L'emozione è quella di stringere fra le mani un oggetto fisico che riproduce le persone che ami, un piccolo foglietto quadrato che è stato fisicamente presente di fronte a quelle persone in un preciso momento storico, il 10 maggio del 2020, (giorno della festa della mamma) in un parco all'aria aperta alla fine di una lunga quarantena.
Improvvisamente non sai come togliere quel foglietto 10x10 dalle mani di tuo figlio, il quale ti assicura che ne avrà cura, che non lo farà cadere, ma vorrebbe stropicciato, giocarci, stringerlo a sé perché lo rappresenta insieme con la sua mamma ed è magico (la terza legge di Clarke «Qualunque tecnologia sufficientemente avanzata è indistinguibile dalla magia» è particolarmente evidente quando ti trovi di fronte ad un bambino di 4 anni).

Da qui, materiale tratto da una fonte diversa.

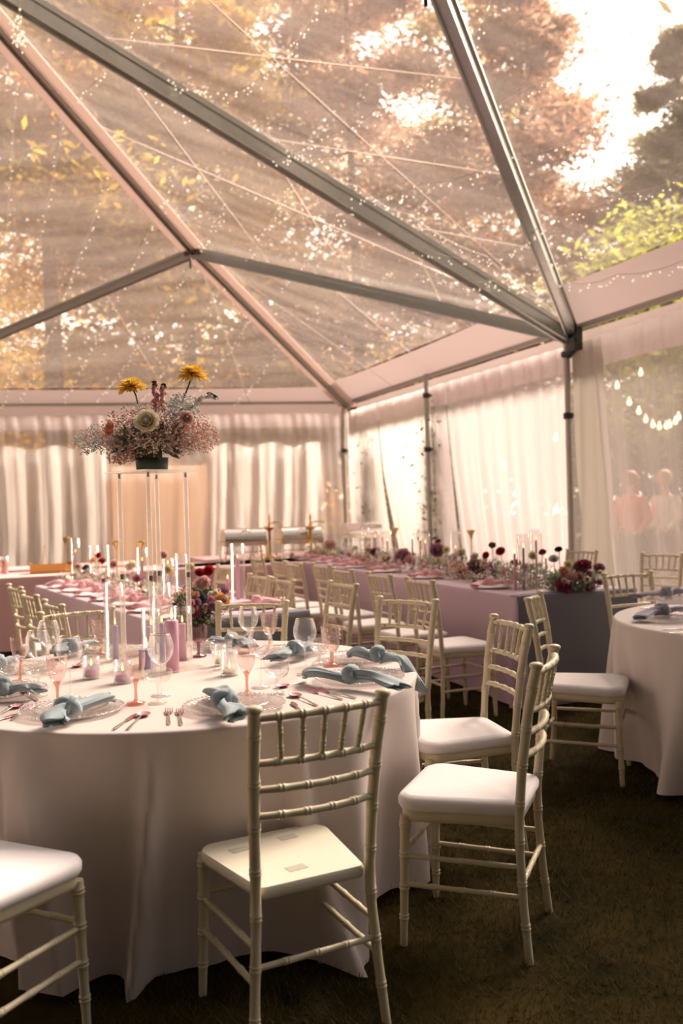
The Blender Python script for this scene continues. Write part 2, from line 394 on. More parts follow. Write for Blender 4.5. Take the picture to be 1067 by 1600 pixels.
# ------------------------------------------------------------------ tent poles
def pole(pt, label, clamps=(1.05, 2.2), bracket=False):
    o = empty('tent_pole', (pt.x, pt.y, 0)); tag(o, label, 'tent pole', 'metal poles along the tent walls')
    MB().tube([(0, 0, 0), (0, 0, EAVE)], .032, 14).build('tube', GALV, o)
    MB().lathe([(.001, .0), (.1, 0), (.1, .012), (.04, .02), (.034, .08)], 16).build('foot_plate', GALV, o)
    for z in clamps:
        c = MB(); c.lathe([(.032, z-.035), (.05, z-.03), (.052, z+.03), (.032, z+.035)], 14); c.box((.055, 0, z), (.05, .03, .03)); c.build('clamp', BLACK, o)
    if bracket:
        o.rotation_euler = (0, 0, atan2(rw.y, rw.x))
        c = MB(); c.box((.12, .0, EAVE-.1), (.24, .07, .14)); c.tube([(.02, 0, EAVE-.28), (.17, 0, EAVE-.22)], .05, 10); c.box((.17, 0, EAVE-.2), (.09, .1, .12))
        c.tube([(.0, -.05, EAVE-.28), (.0, .05, EAVE-.28)], .035, 10)
        c.build('corner_bracket', mat('dark_steel', (.06, .07, .06), .35, .7), o)
    return o
pole(K+nin*.12+nb*.05, 'slim metal pole in the far corner between back and right curtains', (2.35,))
pole(lerp(K, L, .5)+nin*.12, 'metal pole halfway along the bright right-hand curtains', (2.9, 2.15))
pole(L+nin*.10, 'stout metal leg with black clamps under the meeting roof beams', (2.28,), True)

# ------------------------------------------------------------------ curtains
def curtain(name, p, q, z0, z1, m, folds, amp, off, label, group=None, seed=0, topgather=0, shift=0, rows=14, npm=26, ztop=None, skew=None, cat='curtain'):
    rnd = random.Random(seed); p = Vector(p); q = Vector(q); p.z = q.z = 0
    d = q-p; ln = d.length; d.normalize(); n_ = Vector((-d.y, d.x, 0)); n = max(12, int(ln*npm))
    ph = [rnd.uniform(0, 6.28) for _ in range(6)]; fr_ = [folds*rnd.uniform(.6, 1.4) for _ in range(4)]
    P = []
    for j in range(rows+1):
        v = j/rows; row = []
        for i in range(n+1):
            u = i/n; xx = u*ln
            zt = z1 + (ztop(xx) if ztop else 0); z = lerp(z0, zt, v)
            wob = .10*sin((1-v)*2+ph[4])*(1-v)
            A = amp*(.35+.65*(1-v*.8)); w = xx+wob
            y = A*(sin(w*fr_[0]*6.28+ph[0]) + .6*sin(w*fr_[1]*9.5+ph[1]+v) + .35*sin(w*fr_[2]*17+ph[2]) + .25*sin(w*fr_[3]*31+ph[3]))
            xs = xx
            if skew: xs = lerp(skew[0](1-v), ln+skew[1](1-v), u)
            row.append(p + d*xs + n_*(y) + off + Vector((0, 0, z)))
        P.append(row)
    mb = MB(); mb.grid(P); o = mb.build(name, m); tag(o, label, cat, group); return o
def onback(px): # distance along the back wall for an image column
    g = atplane(px, 700, K, bw); return (Vector((g.x, g.y, 0))-Vector((K.x, K.y, 0))).dot(bw)
def onright(px):
    g = atplane(px, 700, K, rw); return (Vector((g.x, g.y, 0))-Vector((K.x, K.y, 0))).dot(rw)
KB = Vector((K.x, K.y, 0))
def cb(a, b, *r, **k): return curtain('sheer_curtain', KB+bw*onback(a), KB+bw*onback(b), .03, 3.0, *r, **k)
G_ = None
cb(-420, 172, SHEER, 3.2, .035, nb*.10, 'pale pink sheer curtain along the back wall, left of the peach panel', G_, 1)
cb(168, 330, SHEER, 2.2, .02, nb*.10, 'pale sheer curtain hanging over the peach panel behind the tall flower stand', G_, 2)
cb(326, 545, SHEER, 3.0, .04, nb*.10, 'pale pink sheer curtain along the back wall, behind the chafing dishes', G_, 3)
zc = 2.42
curtain('drape_panel', KB+bw*onback(-420), KB+bw*onback(170), .03, zc, DRAPE, 2.6, .085, -nb*.05, 'white half-height drape with a scalloped top, behind the left back sheer', None, 5, ztop=lambda x: .10*abs(sin(x*4.2)))
curtain('drape_panel', KB+bw*onback(322), KB+bw*onback(500), .03, zc, DRAPE, 2.6, .085, -nb*.05, 'white half-height drape with a scalloped top, behind the chafing dishes', None, 6, ztop=lambda x: .10*abs(sin(x*4.2)))
curtain('peach_panel', KB+bw*onback(172), KB+bw*onback(322), .03, 2.15, PEACH, 1.2, .02, -nb*.05, 'peach coloured cloth panel behind the tall flower stand', None, 8)
def cr_(a, b, m, folds, amp, off, label, seed, z1=3.02, skew=None, cat='curtain', name='sheer_curtain'):
    return curtain(name, KB+rw*onright(a), KB+rw*onright(b), .03, z1, m, folds, amp, nin*off, label, None, seed, skew=skew, cat=cat)
cr_(549, 596, SHEERB, 2.5, .02, .06, 'narrow sheer curtain glowing white beside the far corner pole', 11, skew=(lambda h: 0, lambda h: .75*h**1.3-.02))
cr_(598, 681, SHEERB, 2.5, .02, .05, 'glowing sheer curtain between the dark slit and the middle wall pole', 12, skew=(lambda h: .95*h**1.3-.11*max(0, 1-abs(h-.35)*2.2), lambda h: 0))
cr_(683, 704, SHEERM, 2.5, .02, .06, 'narrow sheer curtain just right of the middle wall pole', 13, skew=(lambda h: 0, lambda h: .42*h**1.2-.03))
cr_(704, 897, SHEERM, 2.6, .03, .05, 'wide sheer curtain between the middle pole and the stout leg', 14, skew=(lambda h: .56*h**1.2-.06*max(0, 1-abs(h-.35)*2.2), lambda h: 0))
cr_(902, 948, LINEN, 2.4, .05, .04, 'gathered ivory lining curtain hanging right of the stout leg', 15, name='lining_curtain', skew=(lambda h: 0, lambda h: .25*h))
cr_(944, 1200, SHEER2, 1.6, .04, .12, 'greyish sheer curtain at the right edge with garden lights behind', 16, skew=(lambda h: .25*h, lambda h: 0))

# ------------------------------------------------------------------ outside: trees
BARK = mat('bark', (.16, .10, .07), .9, var=.3, vscale=5); BARKP = mat('pale_bark', (.60, .42, .28), .9, var=.2, vscale=5)
def leafmat(n, c): return mat(n, c, .7, var=.8, vscale=.4, trans=.7)
LG = leafmat('foliage_gold', (.92, .62, .08)); LD = leafmat('foliage_dark', (.45, .34, .10)); LB = leafmat('foliage_brown', (.50, .31, .20)); LY = leafmat('foliage_lime', (.42, .44, .08))
LGR = leafmat('foliage_grey', (.40, .38, .22))
def make_tree(x, y, h, r, m, seed, n=2600, base=.15, conic=True, leaf=.32, bark=BARK, trunk_r=.22, label='', blobs=0):
    rnd = random.Random(seed); o = empty('tree', (x, y, 0)); tag(o, label, 'tree')
    MB().tube([(0, 0, 0), (.1, 0, h*.3), (-.05, .1, h*.6), (0, 0, h*.95)], [trunk_r, trunk_r*.8, trunk_r*.5, .03], 10).build('trunk', bark, o)
    mb = MB(); br = MB()
    cl = []
    nb_ = 46
    for k in range(nb_):
        t = base+(1-base)*(k+.5)/nb_; rr = r*((1-t)/(1-base))**.75 if conic else r*sqrt(max(.05, 1-((t-base)/(1-base)*2-1)**2))
        a = k*2.4+rnd.uniform(-.4, .4); q = rr*rnd.uniform(.45, 1.0)
        c = Vector((cos(a)*q, sin(a)*q, h*t-(.12*q if conic else 0))); cl.append((c, max(.35, rr*.38)))
        br.tube([(0, 0, h*t*.96), c*1.0], [.05, .015], 4, False)
    br.build('branch', bark, o)['kind'] = 'stuff'
    for i in range(n):
        c, rr = cl[rnd.randrange(len(cl))]
        p = c + Vector((rnd.gauss(0, rr), rnd.gauss(0, rr), rnd.gauss(0, rr*.45)))*.62
        s_ = leaf*rnd.uniform(.5, 1.2); u = Vector((rnd.uniform(-1, 1), rnd.uniform(-1, 1), rnd.uniform(-.6, .6))).normalized(); w = u.orthogonal().normalized()
        w = Matrix.Rotation(rnd.uniform(0, 6.28), 3, u) @ w
        mb.add([p-u*s_, p+w*s_*.35, p+u*s_, p-w*s_*.35], [(0, 1, 2, 3)], False)
    mb.build('foliage', m, o)
TREES = [
 (-7.7, 25, 18, 4.4, LG, 'golden conifer with a pale trunk behind the left back curtain', BARKP, True),
 (-4.2, 26, 20, 4.6, LG, 'golden green conifer behind the back wall, right of the pale trunk', BARK, True),
 (-14.5, 31, 22, 6, LG, 'golden conifer at the far left beyond the tent', BARK, True),
 (0.6, 29, 23, 5.2, LB, 'tall brown conifer straight behind the far tent corner', BARK, True),
 (6.2, 30, 21, 5.2, LB, 'brownish conifer seen over the right-hand roof beams', BARK, True),
 (-1.5, 40, 30, 7, LD, 'tall dark conifer rising behind the others', BARK, True),
 (11.6, 31, 17, 5.0, LGR, 'grey green conifer at the right, under the open sky', BARK, True),
 (8.2, 21, 8.2, 2.9, LY, 'low lime green tree just beyond the right eave', BARK, False),
 (7.6, 16.5, 5.4, 1.7, LY, 'small lime green tree seen through the right-edge curtain', BARK, False),
 (-9.5, 41, 30, 7, LD, 'dark conifer far behind the golden trees', BARK, True),
 (5.5, 41, 29, 6, LD, 'dark conifer between the brown conifers, farther off', BARK, True),
 (8.9, 10.4, 14, 4.0, LD, 'added dark shade tree close outside the tent, unseen beyond the right edge of the view', BARK, False),  # added out of view, blocks the sun to keep the foreground dark
 (15.5, 27, 11, 4, LGR, 'lower grey green tree at the far right', BARK, True),
]
for i, (x, y, h, r, m, lab, bk, con) in enumerate(TREES):
    make_tree(x, y, h, r, m, 40+i, n=(26000 if y > 35 else 48000) if con else 7000, conic=con, base=.46 if bk is BARKP else .14 if con else .25, leaf=.17 if con else .16, bark=bk, label=lab, trunk_r=.3 if bk is BARKP else .2)
def hedge(x0, y0, x1, y1, h, m, seed, label):
    rnd = random.Random(seed); mb = MB(); a = Vector((x0, y0, 0)); b = Vector((x1, y1, 0)); ln = (b-a).length; nn = Vector(((b-a).y, -(b-a).x, 0)).normalized()
    for i in range(int(ln*h*(150 if h < 5 else 60))):
        p = lerp(a, b, rnd.random()) + nn*rnd.gauss(0, .45) + Vector((0, 0, h*rnd.random()**.8*rnd.uniform(.8, 1.08)))
        s_ = (.2 if h < 5 else .38)*rnd.uniform(.6, 1.3); u = Vector((rnd.uniform(-1, 1), rnd.uniform(-1, 1), rnd.uniform(-1, 1))).normalized(); w = u.orthogonal().normalized()
        mb.add([p-u*s_, p+w*s_*.5, p+u*s_, p-w*s_*.5], [(0, 1, 2, 3)], False)
    o = mb.build('hedge', m); tag(o, label, 'hedge')
for (px_, y_, lab_) in ((611, 15.7, 'slim dark cypress outside, seen through the left curtain slit'), (712, 13.25, 'slim dark cypress outside, seen through the slit right of the middle pole')):
    q_ = aty(px_, 800, y_); make_tree(q_.x, q_.y, 2.7, .22, leafmat('foliage_cypress', (.05, .08, .03)), 77, n=2200, base=.02, conic=True, leaf=.06, trunk_r=.03, label=lab_)
hedge(-14, 21.5, -1, 22.5, 1.5, LD, 90, 'dark hedge beyond the back curtains')
hedge(-34, 47, 6, 47, 9.0, LG, 93, 'distant golden treeline far behind the back wall')
hedge(2.9, 23.5, 12.5, 19.5, 3.2, LGR, 91, 'grey green hedge beyond the middle of the right curtains')
hedge(9.2, 19, 11.5, 12, 4.0, LGR, 92, 'grey green hedge beyond the right-edge curtain')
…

Così cerco un modo per distrarlo e portare a casa integro quel sacro foglietto, per poi passarlo sotto lo scanner ed ottenere una copia digitale di quella immagine, con la consapevolezza che la copia - una volta tanto - non sarà mai preziosa quanto l'originale. Dopo averlo riprodotto cerco un punto dove posizionarlo. Decido di collocarlo in alto, su una libreria, in bella vista ma al riparo dagli intenti ludici del pargolo.
L'oggetto/polaroid lì sopra sta benissimo, risplende di luce propria. Non ha bisogno di una cornice, è completo in sé stesso, con il suo bordino bianco ed il suo velo di acetato trasparente che riflette la luce dando l'idea che l'immagine si trovi al di là di un vetro. Da ieri torno a prenderlo ogni tanto per guardarlo e rimanere stupito, cosa che non ho ancora fatto con le decine di foto digitali scattate quello stesso pomeriggio al parco: quelle le ho scaricate senza neppure guardarle.
Ho già ordinato altri due pacchi di Polaroid, uno per la SX-70 ed un Color plus 600 per la Impulse, e non vedo l'ora di avere altri magici foglietti quadrati sparsi in giro per casa.
Ho la netta sensazione che la mia esperienza con le Polaroid non finirà tanto presto.